I used to laugh on WSB, but the short squeeze arose my curiosity and got in with a bit to play it - the events unfolding the past two days made me furious so I actually bought in to support the cause. I hope the political pressure will be big enough to make an example on some of the fat cats who had the courage to rig the trading so blatantly, out in the open for everyone to see...

With no sellers this valuation is even more illusionary than the pump. Looks good on a balance sheet, but markets will need to open up to see if it sticks. Right now they are hoping that people will get impatient and sell, so the funds that influence these exchanges can cover their shorts.

It seems people didn't bend over and actually holding on to their positions (trading volume was really low once retail channels closed) - which is admirable!
 
One of the spicy little things, is Elon Musk's input.
Musk had a rough go with Tesla getting shorted in the past, so he is not a fan of industry short sellers.

Before:

Now:
'Absolutely': Elon Musk backs AOC's call to hold hearings on Robinhood barring GameStop purchases

I guess revenge is best served cold. This kind of thing really doesn't happen often, and it's good movie material. Is it a Ponzi scheme? Sure. And just like every frantic buying frenzy that ever happened it will crash. The difference here is that it's a cynically self-aware Ponzi scheme.
 
I still can't get over the fact that a brokerage firm which named itself Robinhood and whose schtick up until this point has been some "power to the people" farce, is doing everything they can get away with (and probably quite a bit they can't) to functionally steal from the poor (well the relatively poor, not the actually poor, who were never allowed to have enough money to play with anyway) in order to give to the rich.

To make it even better, the richest person in the world (Elon "I have two-hundred billion dollars, just try to out borrow me now" Musk), the poster child for progressive liberalism (AOC), and Ben Shapiro (yes, that Ben Shapiro), are, in one of the most unlikely convergences of goals, all calling for Robinhood's proverbial head on a pike...prompted by some movement started by a bunch of Reddit-bros.

No one could write satire like this, it would be too incredible.

It seems people didn't bend over and actually holding on to their positions (trading volume was really low once retail channels closed) - which is admirable!

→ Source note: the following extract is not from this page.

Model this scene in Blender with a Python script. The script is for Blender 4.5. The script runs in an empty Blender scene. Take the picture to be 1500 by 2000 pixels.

If enough of them can hold out, the only sales we'll see are from short sellers trying to short harder--borrowing more shares to sell to drive prices down to try to prompt others to sell cheap--and they'd just be digging their holes deeper.

And just like every frantic buying frenzy that ever happened it will crash. The difference here is that it's a cynically self-aware Ponzi scheme.

A Ponzi scheme implies fraud. No one buying into GME at it's highs expects to get out with a real profit, so it's hard to call it a Ponzi scheme at this point.

Fund managers are fuming that an anti-establishment ideology is driving trades that don't conform to the unwritten rules of a system that they helped build explicitly to plunder markets for their own profit.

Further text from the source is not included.